Повесть светлейшей княгини подходит к концу. Супруги Волконские приезжают на вокзал, где стоит эшелон. Отъезжающие эстонцы приволокли сюда свой скудный, убогий скарб — печальное зрелище.

О людях, находившихся при этих вещах, лучше и не говорить: три года большевистской власти превратили некогда нормальных, жизнерадостных людей в то жалкое, физически и духовно исковерканное, обиженное, терроризированное подобие человеческих существ, что именуются «советскими гражданами». Те иностранцы, которые видели поезда с переселенцами из России, не спрашивали больше с удивлением, как может стосорокамиллионный народ терпеть тиранию кучки коммунистов. Они поняли. При этом не надо забывать, что переселенцы были самые, чтобы не сказать единственные, счастливые люди во всей России: на них пал выигрышный билет… возможность уехать из Совдепии. Никогда, нигде не видела я такой жгучей зависти, как в глазах друзей, с которыми прощалась перед отъездом. Если бы можно было спастись из страны подобно тому, как во время воины самострелом спасались с фронта, — вся Россия осталась бы без пальцев. Но увы! За редким исключением спастись можно было только рискуя головой.

Посадка, треволнение задержки, но в конце концов эшелон трогается…

Медленно, медленно, ближе и ближе к границе…

Маленькая грязная речка. Несколько солдат с ружьями. Мостик… Смотрю на П.П., но он не смотрит на меня, его глаза устремлены туда — назад, в Россию… Вот он перекрестился. Мы в Эстонии.

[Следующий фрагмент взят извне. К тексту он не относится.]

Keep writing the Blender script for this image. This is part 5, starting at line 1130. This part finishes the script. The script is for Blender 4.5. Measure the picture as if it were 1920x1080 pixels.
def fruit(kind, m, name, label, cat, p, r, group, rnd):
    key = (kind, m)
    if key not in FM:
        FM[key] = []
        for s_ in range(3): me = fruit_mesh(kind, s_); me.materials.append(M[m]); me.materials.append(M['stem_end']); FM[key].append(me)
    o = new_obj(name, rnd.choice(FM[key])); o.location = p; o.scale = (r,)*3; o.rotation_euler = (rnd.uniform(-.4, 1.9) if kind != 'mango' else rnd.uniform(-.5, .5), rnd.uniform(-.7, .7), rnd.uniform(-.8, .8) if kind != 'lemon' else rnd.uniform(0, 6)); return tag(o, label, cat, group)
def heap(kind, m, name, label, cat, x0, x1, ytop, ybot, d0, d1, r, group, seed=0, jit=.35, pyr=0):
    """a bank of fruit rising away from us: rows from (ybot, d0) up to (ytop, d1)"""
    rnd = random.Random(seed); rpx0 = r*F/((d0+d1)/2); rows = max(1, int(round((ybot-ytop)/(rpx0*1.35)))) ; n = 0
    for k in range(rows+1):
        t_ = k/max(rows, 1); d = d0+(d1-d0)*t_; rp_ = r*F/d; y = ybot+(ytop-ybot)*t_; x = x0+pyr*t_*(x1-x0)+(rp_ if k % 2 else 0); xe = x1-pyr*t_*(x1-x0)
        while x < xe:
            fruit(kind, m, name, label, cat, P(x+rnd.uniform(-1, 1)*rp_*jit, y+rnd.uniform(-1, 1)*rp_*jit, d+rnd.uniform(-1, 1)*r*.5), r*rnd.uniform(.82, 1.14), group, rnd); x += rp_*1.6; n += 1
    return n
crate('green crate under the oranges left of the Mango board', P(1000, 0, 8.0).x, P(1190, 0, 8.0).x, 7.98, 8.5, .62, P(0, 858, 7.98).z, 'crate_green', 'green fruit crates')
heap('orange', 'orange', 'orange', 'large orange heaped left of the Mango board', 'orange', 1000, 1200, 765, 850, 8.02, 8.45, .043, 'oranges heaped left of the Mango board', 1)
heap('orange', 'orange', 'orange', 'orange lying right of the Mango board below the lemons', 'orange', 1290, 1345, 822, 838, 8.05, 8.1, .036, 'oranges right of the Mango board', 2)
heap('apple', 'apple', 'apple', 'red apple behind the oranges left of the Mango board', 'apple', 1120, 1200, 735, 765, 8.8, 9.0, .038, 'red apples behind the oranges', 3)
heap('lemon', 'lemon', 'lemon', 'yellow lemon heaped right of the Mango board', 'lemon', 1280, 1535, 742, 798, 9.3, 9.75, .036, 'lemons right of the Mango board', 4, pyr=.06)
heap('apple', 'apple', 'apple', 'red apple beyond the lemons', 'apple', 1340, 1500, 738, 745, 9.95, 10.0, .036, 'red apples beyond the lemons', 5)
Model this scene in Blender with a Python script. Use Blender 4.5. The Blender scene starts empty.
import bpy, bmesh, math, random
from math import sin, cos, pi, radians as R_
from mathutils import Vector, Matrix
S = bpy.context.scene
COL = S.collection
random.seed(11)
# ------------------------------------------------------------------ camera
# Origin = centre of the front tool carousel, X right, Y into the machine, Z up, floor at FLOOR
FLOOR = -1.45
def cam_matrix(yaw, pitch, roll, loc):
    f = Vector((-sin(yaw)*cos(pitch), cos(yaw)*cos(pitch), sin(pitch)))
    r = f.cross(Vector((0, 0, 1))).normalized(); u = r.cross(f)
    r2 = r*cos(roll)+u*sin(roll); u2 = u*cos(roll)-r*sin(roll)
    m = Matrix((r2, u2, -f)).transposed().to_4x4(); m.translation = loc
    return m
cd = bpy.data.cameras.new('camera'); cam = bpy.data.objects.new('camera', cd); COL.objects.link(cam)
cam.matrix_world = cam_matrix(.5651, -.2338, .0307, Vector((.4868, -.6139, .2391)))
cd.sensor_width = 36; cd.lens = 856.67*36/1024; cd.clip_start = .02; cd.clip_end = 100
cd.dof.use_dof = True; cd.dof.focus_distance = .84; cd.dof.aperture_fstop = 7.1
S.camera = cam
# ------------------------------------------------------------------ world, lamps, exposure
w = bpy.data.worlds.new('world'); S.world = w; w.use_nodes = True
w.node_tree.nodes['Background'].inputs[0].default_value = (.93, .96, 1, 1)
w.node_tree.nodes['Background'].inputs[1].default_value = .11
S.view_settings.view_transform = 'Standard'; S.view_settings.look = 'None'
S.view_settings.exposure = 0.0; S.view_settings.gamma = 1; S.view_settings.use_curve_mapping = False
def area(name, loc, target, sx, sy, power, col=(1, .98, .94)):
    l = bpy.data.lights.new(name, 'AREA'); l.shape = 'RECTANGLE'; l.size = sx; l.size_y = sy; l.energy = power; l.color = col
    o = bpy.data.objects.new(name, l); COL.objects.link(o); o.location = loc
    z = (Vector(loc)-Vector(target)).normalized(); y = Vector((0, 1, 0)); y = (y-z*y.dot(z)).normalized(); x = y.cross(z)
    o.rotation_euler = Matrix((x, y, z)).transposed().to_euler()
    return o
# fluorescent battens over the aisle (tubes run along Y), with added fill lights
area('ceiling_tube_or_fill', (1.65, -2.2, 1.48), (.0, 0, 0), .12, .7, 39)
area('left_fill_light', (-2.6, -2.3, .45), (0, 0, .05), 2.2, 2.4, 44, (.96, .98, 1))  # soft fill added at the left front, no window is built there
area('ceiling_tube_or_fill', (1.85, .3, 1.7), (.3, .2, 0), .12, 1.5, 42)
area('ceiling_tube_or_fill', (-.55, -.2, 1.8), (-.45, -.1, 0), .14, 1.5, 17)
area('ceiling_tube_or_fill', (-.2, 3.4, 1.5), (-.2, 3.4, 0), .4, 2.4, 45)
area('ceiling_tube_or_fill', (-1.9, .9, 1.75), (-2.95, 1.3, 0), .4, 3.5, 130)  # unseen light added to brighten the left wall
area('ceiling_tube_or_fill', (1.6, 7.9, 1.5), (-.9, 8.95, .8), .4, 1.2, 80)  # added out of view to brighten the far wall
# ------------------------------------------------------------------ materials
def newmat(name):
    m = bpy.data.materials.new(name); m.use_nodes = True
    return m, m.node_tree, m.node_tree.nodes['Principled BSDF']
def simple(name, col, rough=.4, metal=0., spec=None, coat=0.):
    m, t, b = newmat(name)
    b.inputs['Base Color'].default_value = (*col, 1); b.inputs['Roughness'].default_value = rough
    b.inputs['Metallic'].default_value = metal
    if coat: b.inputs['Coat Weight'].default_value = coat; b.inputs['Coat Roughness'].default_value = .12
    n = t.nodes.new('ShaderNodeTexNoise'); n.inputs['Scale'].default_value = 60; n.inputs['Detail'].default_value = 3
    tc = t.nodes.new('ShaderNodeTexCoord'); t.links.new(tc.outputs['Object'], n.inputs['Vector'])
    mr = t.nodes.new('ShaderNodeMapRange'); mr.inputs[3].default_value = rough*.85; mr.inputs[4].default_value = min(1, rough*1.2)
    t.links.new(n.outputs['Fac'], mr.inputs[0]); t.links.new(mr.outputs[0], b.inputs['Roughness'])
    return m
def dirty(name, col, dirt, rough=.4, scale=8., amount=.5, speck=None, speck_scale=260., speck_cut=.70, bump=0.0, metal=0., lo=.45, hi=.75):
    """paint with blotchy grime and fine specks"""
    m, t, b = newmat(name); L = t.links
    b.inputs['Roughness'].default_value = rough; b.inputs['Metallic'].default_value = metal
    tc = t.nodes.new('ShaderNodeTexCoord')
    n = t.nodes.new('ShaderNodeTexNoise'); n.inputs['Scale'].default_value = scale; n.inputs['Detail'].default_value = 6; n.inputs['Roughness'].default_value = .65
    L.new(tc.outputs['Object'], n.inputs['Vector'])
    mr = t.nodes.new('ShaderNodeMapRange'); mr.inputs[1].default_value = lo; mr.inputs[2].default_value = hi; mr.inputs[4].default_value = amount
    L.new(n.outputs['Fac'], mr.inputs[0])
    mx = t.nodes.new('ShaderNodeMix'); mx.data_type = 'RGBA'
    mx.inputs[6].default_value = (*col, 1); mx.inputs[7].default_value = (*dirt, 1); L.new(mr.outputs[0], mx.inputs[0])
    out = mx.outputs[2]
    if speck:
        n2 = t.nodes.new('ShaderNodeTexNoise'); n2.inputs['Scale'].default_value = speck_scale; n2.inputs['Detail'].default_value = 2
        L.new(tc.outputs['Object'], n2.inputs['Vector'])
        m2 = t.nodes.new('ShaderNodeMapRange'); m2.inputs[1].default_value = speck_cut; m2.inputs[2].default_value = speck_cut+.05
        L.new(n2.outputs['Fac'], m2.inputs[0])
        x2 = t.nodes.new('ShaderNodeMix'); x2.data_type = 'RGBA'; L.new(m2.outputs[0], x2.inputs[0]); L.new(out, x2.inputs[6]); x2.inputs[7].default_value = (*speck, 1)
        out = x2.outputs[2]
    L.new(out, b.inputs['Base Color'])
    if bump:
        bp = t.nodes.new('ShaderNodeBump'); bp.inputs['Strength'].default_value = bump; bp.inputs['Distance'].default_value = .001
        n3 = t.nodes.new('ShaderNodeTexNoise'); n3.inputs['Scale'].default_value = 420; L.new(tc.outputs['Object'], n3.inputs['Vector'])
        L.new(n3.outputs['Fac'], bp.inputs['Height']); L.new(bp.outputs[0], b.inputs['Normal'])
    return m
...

Падаю на колени, лицом на сундук. Рыдания подступают к горлу…

Коротенькое послесловие не дышит радостью избавления. Может, радость угасла за полтора десятка лет. А может, изгнание и не приносит радость, а лишь спасенье от насильственной смерти.

А что же дальше, спросит любопытный читатель. Дальше? Дальше Европа, большие надежды, еще большие разочарования… деньги разошлись, нищета… Преподавание гимнастики, ухаживание за больными в Ницце, кинематографические съемки в роли статиста, чтение вслух слепому банкиру, экзамен на шофера, такси в Париже…

И тоска, тоска бесконечная.

Вот и все. А ведь еще десять с лишним лет оставалось ей ждать от стоящего на титульном листе мемуаров 1934 года до той поры, когда эмигрантские друзья повалят в советское посольство славословить большевиков… Когда созреет наследница Бобринских и Долгоруких княжна София — Софка, станет боевой коммунисткой и вольется в митинговую гущу британских «пролей».